Prof Explores Family Values Controversy in New Book

As controversies around same-sex marriage and cultural/religious conflicts continue to dominate headlines, a University of Guelph professor examines the debates between traditionalists and progressivists over religion, family and culture in a new book.

“Consideration of this persistent and often fierce debate reveals much about the state of religion in Western democracies, religious uses of politics and images of religion in the media,” said philosophy professor Jay Newman. “It also gives us insight into the relations of religion and the family, varieties of religious commitment and strategies of religious and cultural competition.”

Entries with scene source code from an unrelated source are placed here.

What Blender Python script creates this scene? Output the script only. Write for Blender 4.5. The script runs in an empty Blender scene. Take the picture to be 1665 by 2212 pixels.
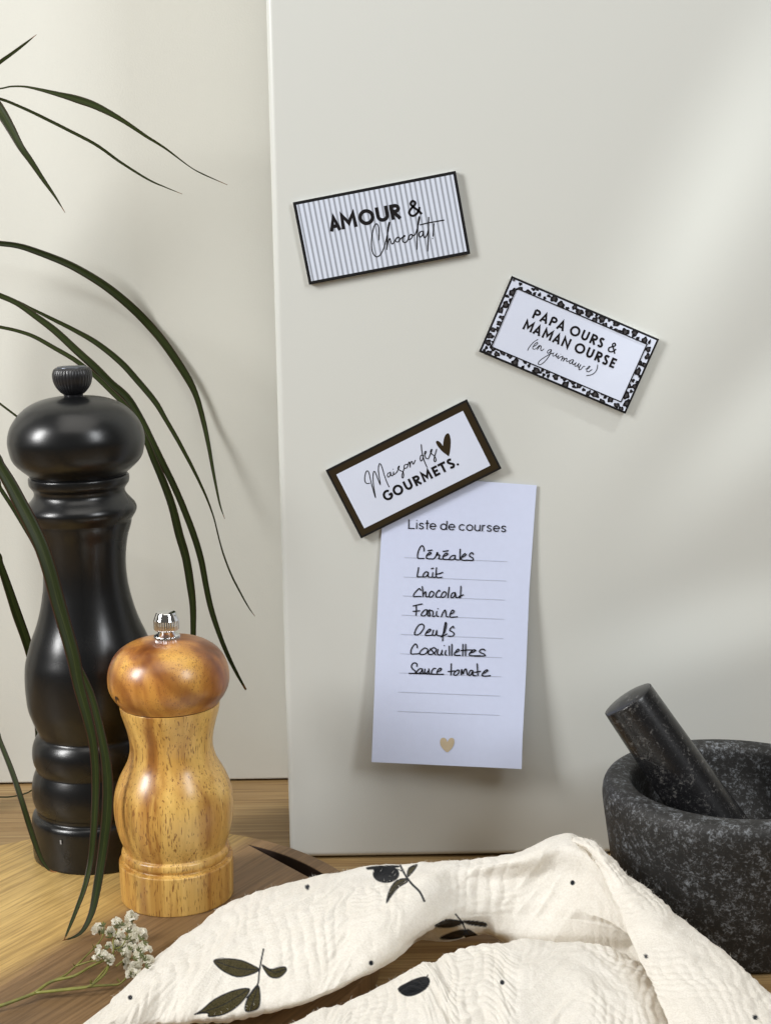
import bpy, bmesh, math, random
import numpy as np
from mathutils import Vector, Matrix

random.seed(7)
RNG = np.random.RandomState(11)
SC = bpy.context.scene
COL = SC.collection

# ------------------------------------------------------------------ camera
FPX, CX, CY = 3200.0, 832.5, 1106.0            # focal length and centre, in units of a 1665-wide picture
PITCH, ROLL = math.radians(10.0), math.radians(0.9)
CAM = np.array([0.0, 0.0, 0.321])
F = np.array([0, math.cos(PITCH), -math.sin(PITCH)])
R0 = np.array([1.0, 0, 0]); U0 = np.array([0, math.sin(PITCH), math.cos(PITCH)])
RR = R0 * math.cos(ROLL) - U0 * math.sin(ROLL)
UU = U0 * math.cos(ROLL) + R0 * math.sin(ROLL)
cd = bpy.data.cameras.new('camera'); cam = bpy.data.objects.new('camera', cd); COL.objects.link(cam)
cd.sensor_fit = 'HORIZONTAL'; cd.sensor_width = 36; cd.lens = 36 * FPX / 1665
cd.clip_start = 0.01; cd.clip_end = 50
cam.matrix_world = Matrix(((RR[0], UU[0], -F[0], CAM[0]), (RR[1], UU[1], -F[1], CAM[1]), (RR[2], UU[2], -F[2], CAM[2]), (0, 0, 0, 1)))
SC.camera = cam

# ------------------------------------------------------------------ light
SC.view_settings.view_transform = 'Standard'; SC.view_settings.look = 'None'
SC.view_settings.exposure = 0.0; SC.view_settings.gamma = 1.0
SC.render.engine = 'CYCLES'
SC.cycles.use_denoising = True
SC.cycles.max_bounces = 8
W = bpy.data.worlds.new('World'); SC.world = W; W.use_nodes = True
bg = W.node_tree.nodes['Background']; bg.inputs[0].default_value = (1.0, 0.94, 0.84, 1); bg.inputs[1].default_value = 0.10

def area(name, loc, target, sx, sy, power, color, spread=180):
    l = bpy.data.lights.new(name, 'AREA'); l.shape = 'RECTANGLE'; l.size = sx; l.size_y = sy
    l.energy = power; l.color = color; l.spread = math.radians(spread)
    o = bpy.data.objects.new(name, l); COL.objects.link(o); o.location = loc
    o.rotation_euler = (Vector(target) - Vector(loc)).to_track_quat('-Z', 'Y').to_euler()
    return o
def spot(name, loc, target, power, color, size, blend, radius):
    l = bpy.data.lights.new(name, 'SPOT'); l.energy = power; l.color = color
    l.spot_size = math.radians(size); l.spot_blend = blend; l.shadow_soft_size = radius
    o = bpy.data.objects.new(name, l); COL.objects.link(o); o.location = loc
    o.rotation_euler = (Vector(target) - Vector(loc)).to_track_quat('-Z', 'Y').to_euler()
    return o
area('window_light', (-1.20, 0.10, 0.90), (-0.08, 0.75, 0.38), 0.32, 0.60, 5.3, (1.0, 0.995, 0.985), 80)
area('window_light', (0.82, -0.20, 0.95), (0.02, 0.75, 0.38), 0.30, 0.60, 2.5, (0.95, 0.975, 1.0), 95)
area('ceiling_light', (0.05, 0.12, 1.55), (0.05, 0.60, 0.0), 1.3, 1.3, 5.0, (1.0, 0.965, 0.90), 120)
spot('streak_spot', (0.488, 0.580, 0.955), (0.160, 0.749, 0.332), 56.0, (0.97, 1.0, 0.98), 5.0, 1.0, 0.025)  # added spots, grazing the cream board to lay bright streaks on it
spot('streak_spot', (0.600, 0.570, 0.640), (0.196, 0.749, 0.236), 34.0, (0.97, 1.0, 0.99), 3.6, 1.0, 0.02)
spot('streak_spot', (0.750, 0.560, 0.300), (0.172, 0.749, 0.126), 36.0, (0.97, 1.0, 1.0), 3.3, 1.0, 0.02)

# ------------------------------------------------------------------ pixel geometry
def ray(x, y):
    x = np.asarray(x, float); y = np.asarray(y, float)
    return F + RR * ((x - CX) / FPX)[..., None] + UU * ((CY - y) / FPX)[..., None]
def PY(x, y, Y):
    d = ray(x, y); return CAM + d * (np.asarray(Y, float) / d[..., 1])[..., None]
def PZ(x, y, z):
    d = ray(x, y); return CAM + d * ((np.asarray(z, float) - CAM[2]) / d[..., 2])[..., None]
def project(p):
    d = np.asarray(p, float) - CAM; w = d @ F
    return np.stack([CX + FPX * (d @ RR) / w, CY - FPX * (d @ UU) / w], -1)
K = 1665 / 1882.0                                # photo pixels -> 1665-wide pixels
def zoomed(x0, y0, s):                           # a point of an enlarged detail -> 1665-wide pixels
    return lambda p: ((x0 + p[0] * s) * K, (y0 + p[1] * s) * K)

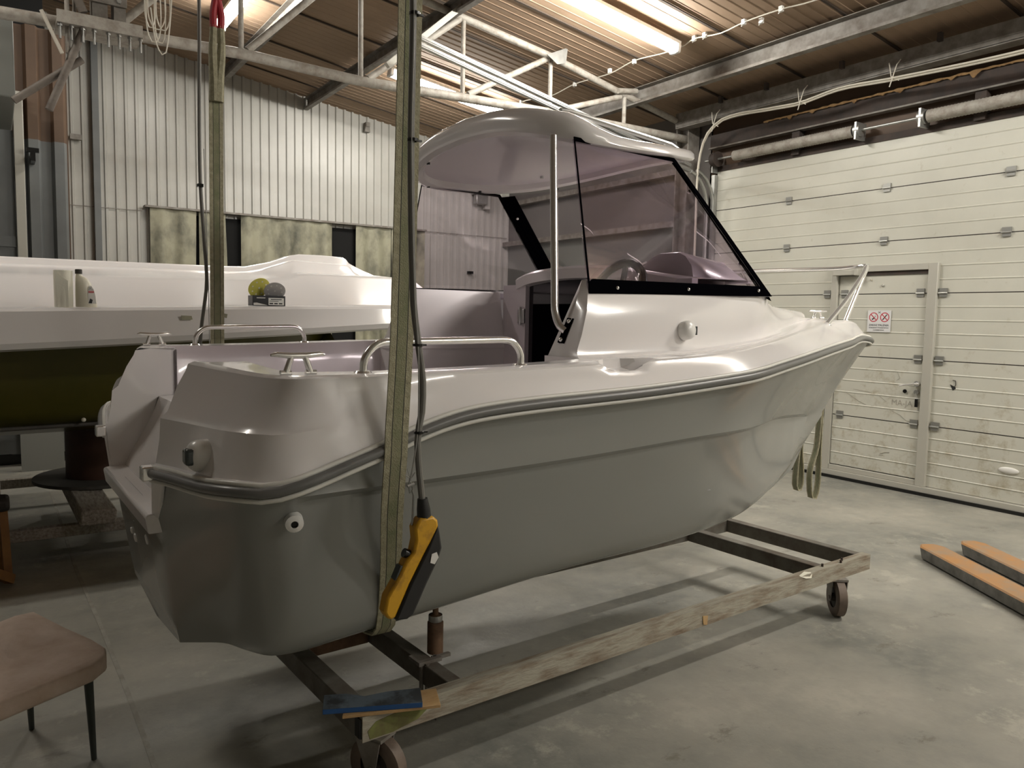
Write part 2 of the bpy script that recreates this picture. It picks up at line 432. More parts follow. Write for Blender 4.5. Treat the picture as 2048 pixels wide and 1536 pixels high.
def ribbed(x0, x1, yfun, z0, ztop, prof, per):
    pts = []; x = x0
    while x < x1:
        for d, q in prof:
            if x + d * per <= x1 + 1e-4: pts.append((x + d * per, q))
        x += per
    return [[(px, yfun - q, z0) for px, q in pts], [(px, yfun - q, ztop(px)) for px, q in pts]]
WP = ((0, 0), (0.55, 0), (0.64, 0.024), (0.86, 0.024), (0.93, 0))
mb = MB().loft(ribbed(-1.0, 7.0, YB, -0.02, lambda x: roof(x) + 0.02, WP, 0.116))
wb = mb.build('wall_back', 'sheet_white', angle=20)
tag(wb, kind='structure')
MB().box(1.035, 1.105, 10.50, 10.6, 0, 4.78).build('wall_post', 'sheet_grey', wb)
seam = MB(); seam.box(0.75, 1.56, 10.568, 10.574, 2.745, 2.752); seam.box(5.42, 6.95, 10.568, 10.574, 2.80, 2.807)
seam.build('sheet_seam', 'steel_dusty', wb)

mb = MB()
BP = ((0, 0), (0.30, 0), (0.42, 0.055), (0.80, 0.055), (0.92, 0))
mb.mat(0).loft(ribbed(-6.0, 0.66, YP, 0.1, lambda x: 3.14, BP, 0.215))
mb.mat(1).loft(ribbed(-6.0, 0.66, YP, 3.14, lambda x: 4.2, BP, 0.215))
mb.mat(2).box(-6.0, 0.66, YP - 0.03, YP + 0.05, 0, 0.1)
mb.mat(1).box(0.64, 0.66, YP, YB, 0.0, 4.2)
wp = mb.build('wall_partition', ['sheet_grey', 'sheet_brown', 'black'], angle=20)
tag(wp, kind='structure')
mb = MB().box(-6, 0.5, 9.3, 9.35, 4.0, 5.6)
mb.build('dark_void_sheet', 'black_void', wp)  # added black sheet, paints the dark void above the partition
# tall grey gate on the partition
g = thing('door_2', 'tall grey sheet-metal gate with a pale post on the left partition', 'gate', (0.0, 8.80, 0), kind='structure')
MB().box(-1.2, 0.20, 8.77, 8.82, 0.12, 3.44).build('gate_leaf', 'sheet_grey', g)
MB().box(0.205, 0.285, 8.72, 8.83, 0.05, 3.54).build('gate_post', 'alu', g, bevel=0.004)
MB().box(-1.2, 0.205, 8.75, 8.80, 2.10, 2.20).build('gate_rail', 'sheet_grey', g)

# right-hand long wall: strip above the big door, bay behind the truss column
mb = MB()
mb.mat(0).box(7.02, 7.1, YF, 6.35, 3.2, 4.1)
mb.mat(0).box(7.02, 7.1, YF, -1.3, 0, 3.2)
mb.mat(1).loft([[(7.0 + 0.0, 6.35 + i * 0.11 + d, z) for i in range(39) for d in (0, 0.08)] for z in (0.0, 4.1)])
mb.mat(2).box(6.985, 7.02, 6.35, YB, 0.0, 2.68)
wr = mb.build('wall_right', ['sheet_brown', 'sheet_dark', 'duct'], angle=20)
tag(wr, kind='structure')
MB().box(6.93, 7.0, YF, 6.3, 3.52, 3.66).build('lintel_beam', 'steel_dark', wr)
MB().box(6.90, 6.985, YF, 6.3, 3.50, 3.515).build('steel_angle', 'steel_dusty', wr)
MB().box(6.95, 7.02, YF, 6.3, 3.24, 3.30).build('head_batten', 'steel_dark', wr)
for yy in (5.1, 3.3, 1.2): MB().box(6.92, 7.0, yy, yy + 0.09, 3.26, 3.52).build('lintel_stud', 'steel_dark', wr)
for zz in (2.70, 3.32): MB().box(6.88, 6.97, 6.62, YB, zz - 0.035, zz + 0.035).build('girt', 'steel_dusty', wr)
MB().bar((6.93, 9.9, 2.62), (6.93, 8.6, 2.05), 0.05, 0.05).build('brace', 'steel_dusty', wr)
tag(MB().box(XL - 0.1, XL, YF, YB, 0, 4.8).build('wall_left', 'sheet_white'), kind='structure')
tag(MB().box(XL, XR, YF - 0.1, YF, 0, 5.5).build('wall_front', 'sheet_white'), kind='structure')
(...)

In his book, Pious Pro-Family Rhetoric, Newman argues that many religious conservatives are losing their ‘family values’ battle, particularly with regards to the same-sex marriage controversy. “Religious traditionalists rarely accept politicians’ views that this is simply a matter of human rights,” he said. “In the Western world, most religious conservatives look to the Bible for answers to contemporary social problems, but there is substantial disagreement, even within particular denominations, as to how it is to be interpreted.”

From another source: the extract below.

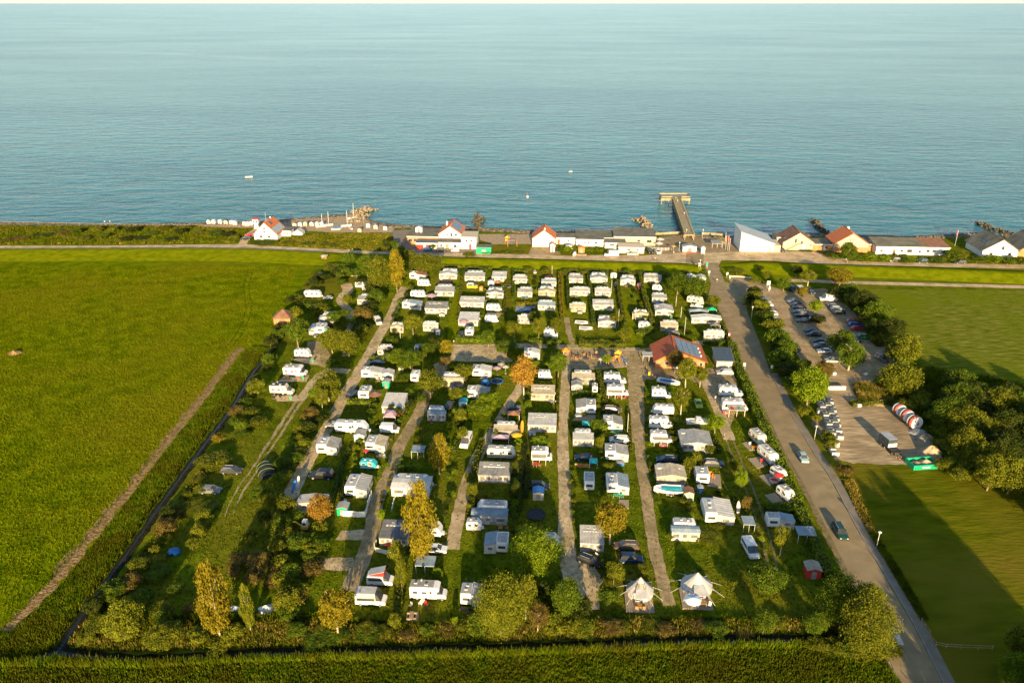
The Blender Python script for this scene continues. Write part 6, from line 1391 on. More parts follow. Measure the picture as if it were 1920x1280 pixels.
# tunnel tent, dark with pale-green hoops
tk = []; n = 10
hoops = [(-2.6, 1.1), (-1.3, 1.5), (.2, 1.55), (1.6, 1.4), (2.6, .7)]
rings = [[(hh * 1.15 * math.cos(math.pi * i / n), y, hh * math.sin(math.pi * i / n)) for i in range(n + 1)] for y, hh in hoops]
b = MB().loft(rings, 0, True, True); tk.append(['cover', b.mesh('cover', black), (0, 0, 0), False, []])
for y, hh in hoops[:4]:
    hb = MB().tube([(hh * 1.16 * math.cos(math.pi * i / n), y, hh * 1.01 * math.sin(math.pi * i / n)) for i in range(n + 1)], [.035] * (n + 1), 5); tk.append(['hoop', hb.mesh('hoop', mat('lime_trim', (.22, .30, .06), .7)), (0, 0, 0), False, []])
spawn(tk, 'tunnel_tent', 'large black tunnel tent with lime hoops beside the wheel ruts', 'tent', G(500, 884), .42, 1.15)
# wooden decks in front of the hedge caravans
def deck(pts, label, m=deckm, n=9, h=.18):
    P = [G(*p) for p in pts]; r = bpy.data.objects.new('deck', None); col.objects.link(r); r.location = P[0]; tag(r, label, 'deck')
    for i in range(n):
        a = P[0].lerp(P[1], (i + .04) / n) - P[0]; b_ = P[0].lerp(P[1], (i + .96) / n) - P[0]; c = P[3].lerp(P[2], (i + .96) / n) - P[0]; d = P[3].lerp(P[2], (i + .04) / n) - P[0]
        q = [(v.x, v.y, z) for z in (0, h) for v in (a, b_, c, d)]; obj('board', MB().add(q, [(0, 3, 2, 1), (4, 5, 6, 7), (0, 1, 5, 4), (1, 2, 6, 5), (2, 3, 7, 6), (3, 0, 4, 7)]).mesh('board', m), r)
deck([(1402, 860), (1420, 879), (1440, 872), (1425, 857)], 'grey deck beside the yellow-windowed caravan'); deck([(1391, 831), (1405, 845), (1416, 844), (1402, 828)], 'grey deck beside the cream hedge-side caravan')
deck([(1423, 892), (1441, 911), (1462, 904), (1446, 888)], 'grey deck with red shade beside a small caravan'); deck([(1433, 929), (1448, 943), (1470, 940), (1452, 924)], 'grey deck beside the lowest small hedge-side caravan')
deck([(1326, 912), (1353, 915), (1350, 890), (1328, 888)], 'brown deck right of the end-on caravan with orange chairs'); deck([(1160, 952), (1179, 954), (1179, 938), (1160, 937)], 'grey picnic deck below the fifth paved-lane plot')
deck([(1074, 789), (1117, 789), (1116, 778), (1080, 778)], 'wooden deck in front of the fourth straight-track plot'); deck([(1018, 933), (1020, 940), (1001, 940), (1000, 933)], 'small wooden step deck on the shaded lawn') if False else None
deck([(912, 594), (936, 594), (942, 588), (914, 586)], 'grey terrace deck in the upper second block'); deck([(966, 584), (1003, 584), (1004, 573), (968, 573)], 'blue-grey terrace in the upper middle block', m=canvas_u)
deck([(820, 534), (845, 534), (846, 524), (824, 524)], 'brown terrace deck in the leftmost upper row', m=tile_b)

# garden furniture and boxes standing in front of the plots
for i, (plot, q, rq) in enumerate(CLUTTER):
    kx = rq.randrange(4); mm = rq.choice([white, black, canvas_g, bluem, woodo, redm, greenm]); cw_ = {white: 'white', black: 'black', canvas_g: 'grey', bluem: 'blue', woodo: 'wooden', redm: 'red', greenm: 'green'}[mm]
    if kx < 2:
        spawn(table_k, 'table', f"{cw_} garden table, {plot}", 'table', q, rq.uniform(0, 3), .9, None, mm)
        spawn(chair_me, 'chair', f"{cw_} garden chair, {plot}", 'chair', q + AR * 1.2, rq.uniform(0, 6), 1.0, None, mm)
    elif kx == 2: spawn(shed_kit(mm, canvas_g, ('box', mm.name)), 'storage_box', f"{cw_} storage box, {plot}", 'box', q, -ROW, (.8, .45, .8))
    else: spawn(chair_me, 'chair', f"{cw_} garden chair, {plot}", 'chair', q, rq.uniform(0, 6), 1.1, None, mm)

spawn([['wall', MB().loft([[(f * math.cos(k * math.pi / 8), f * math.sin(k * math.pi / 8), z) for k in range(16)] for f, z in ((.95, 0), (1.0, .45), (.85, .45), (.8, .1))], caps=False).mesh('wall', cream), (0, 0, 0), False, []], ['base', MB().cyl((0, 0, .1), (0, 0, .3), .84, n=16).mesh('base', redm), (0, 0, 0), False, []]], 'paddling_pool', 'round red paddling pool on the deck of a small hedge-side caravan', 'paddling pool', G(1451, 903) + Vector((0, 0, .19)))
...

In the 21st Century, religion seems to many to be a reactionary force that promotes ideas that are no longer acceptable, including inferiority of women, subordination of children, and discrimination against minority groups, said Newman.

By looking at when the recent debates about religion and family values began, as well as examining the different types of conservative pro-family rhetoric, Newman helps put the debates into perspective. He also looks at whether a “culture war” over the family and other cultural institutions actually exists and explores the aims and motives of the people who enter into these disputes.

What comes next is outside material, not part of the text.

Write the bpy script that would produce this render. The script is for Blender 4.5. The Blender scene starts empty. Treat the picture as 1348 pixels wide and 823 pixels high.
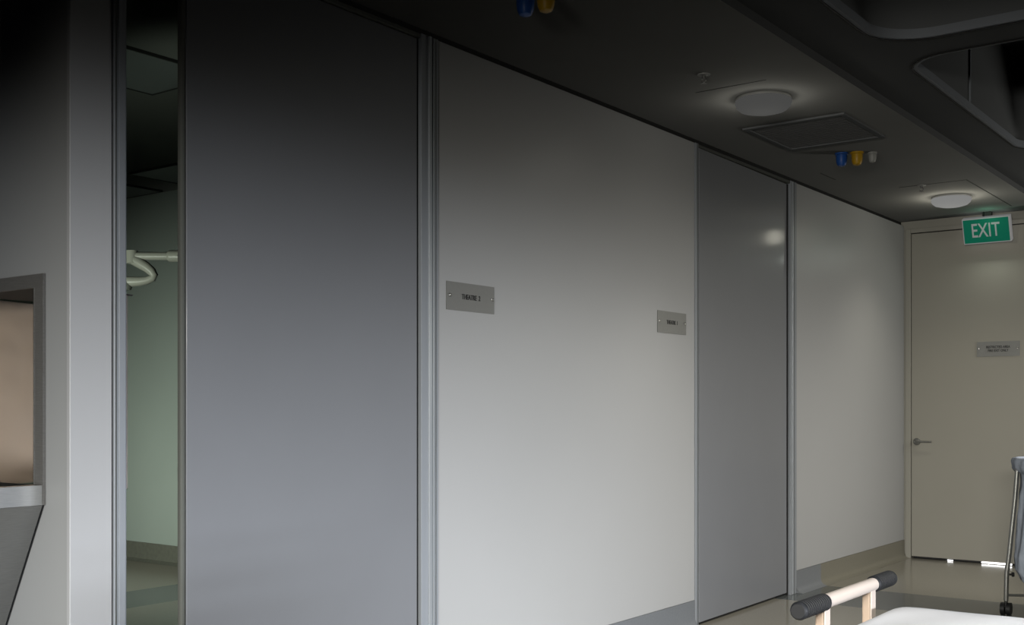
import bpy, bmesh, math
from mathutils import Vector, Matrix
R = math.radians
C = bpy.context.scene.collection
sc = bpy.context.scene

# ------------------------------------------------------------------ camera
cam = bpy.data.cameras.new('camera')
cam.sensor_width = 36.0
cam.lens = 1500.0 / 1348.0 * 36.0
cam.shift_y = (537 - 411.5) / 1348.0
cam.clip_start = 0.05
camo = bpy.data.objects.new('camera', cam); C.objects.link(camo)
camo.location = (0, 0, 1.25)
camo.rotation_euler = (R(90), 0, R(36.65))
sc.camera = camo

# ------------------------------------------------------------------ view
sc.view_settings.view_transform = 'Standard'
sc.view_settings.look = 'None'
sc.view_settings.gamma = 1.0
sc.view_settings.use_curve_mapping = False
sc.view_settings.exposure = 0.0
sc.cycles.diffuse_bounces = 0
sc.cycles.glossy_bounces = 3
sc.cycles.max_bounces = 6
sc.cycles.use_denoising = True
sc.cycles.sample_clamp_indirect = 3.0

w = bpy.data.worlds.new('world'); sc.world = w; w.use_nodes = True
w.node_tree.nodes['Background'].inputs[0].default_value = (0.75, 0.82, 1, 1)
w.node_tree.nodes['Background'].inputs[1].default_value = 0.004

def light(name, kind, loc, rot, energy, color, **kw):
    l = bpy.data.lights.new(name, kind); l.energy = energy; l.color = color
    for k, v in kw.items(): setattr(l, k, v)
    o = bpy.data.objects.new(name, l); C.objects.link(o)
    o.location = loc; o.rotation_euler = rot
    return o
# unseen fill added on the right hand side of the corridor (shines towards -X, downwards)
COOL_FILL = (0.87, 0.92, 1.0)
light('right_fill_near', 'AREA', (2.60, 2.6, 1.05), (0, R(90 - 13), 0), 38.5, COOL_FILL,
      shape='RECTANGLE', size=0.3, size_y=4.6, spread=R(52))
light('overhead_fill_far', 'AREA', (0.6, 6.9, 2.76), (0, R(90 - 34), 0), 13.5, (1.0, 0.98, 0.93),
      shape='RECTANGLE', size=0.15, size_y=4.6, spread=R(62))  # added to brighten the far left wall; no fitting hangs here
light('rear_fill', 'AREA', (-0.2, -1.3, 1.80), (R(90 - 18), 0, R(14)), 40, (1.0, 0.97, 0.88),
      shape='RECTANGLE', size=2.4, size_y=0.3, spread=R(60))  # unseen fill behind the camera, added for the end wall
light('bay_wall_fill', 'AREA', (-2.2, -1.3, 0.85), (R(90 - 15.5), 0, R(22)), 10.0, (0.92, 0.96, 1.0),
      shape='RECTANGLE', size=1.6, size_y=0.3, spread=R(76))  # extra fill added for the bay wall and sink
light('corridor_bounce_fill', 'POINT', (0.1, 8.9, 1.8), (0, 0, 0), 30, (1.0, 0.98, 0.9), shadow_soft_size=0.5)  # added lamp standing in for light bounced off the floor
light('sheet_fill_spot', 'SPOT', (-0.35, 2.3, 2.2), (0, 0, 0), 42, (0.93, 0.96, 1.0),
      spot_size=R(52), spot_blend=0.7, shadow_soft_size=0.25)  # invented spot that brightens the sheet, no lamp body

# ------------------------------------------------------------------ materials
def principled(name, col, rough=0.5, metal=0.0, ior=1.45, coat=0.0, coat_rough=0.1, spec=0.5):
    m = bpy.data.materials.new(name); m.use_nodes = True
    b = m.node_tree.nodes['Principled BSDF']
    b.inputs['Base Color'].default_value = (*col, 1)
    b.inputs['Roughness'].default_value = rough
    b.inputs['Metallic'].default_value = metal
    b.inputs['IOR'].default_value = ior
    b.inputs['Specular IOR Level'].default_value = spec
    b.inputs['Coat Weight'].default_value = coat
    b.inputs['Coat Roughness'].default_value = coat_rough
    return m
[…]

“Many of these issues pose weighty dilemmas, and I’m mindful of the indiscretion of taking too firm and simplistic a stand on them,” he said.

Newman’s book is not meant to give solutions to resolve debates surrounding family values, but instead aims to provide ideas and insights for people involved in influencing social policy. “I want to give people insights which will help them make more informed choices, rather than just argue on the basis of a lot of heat.”

A practical application of Newman’s philosophical understanding is that if traditionalist defenders of family values should not rush to view people with progressive ideas as enemies they’re at war with, he said. “Once the opposing groups think of their disagreement as a cultural competition instead of a culture war, then their discussions will be much more capable of allowing for constructive dialogue and compromises.”

Newman has been a Guelph professor for more than 30 years and is the author of 11 books. He is also a fellow of the Royal Society of Canada, and former president of the Canadian Theological Society.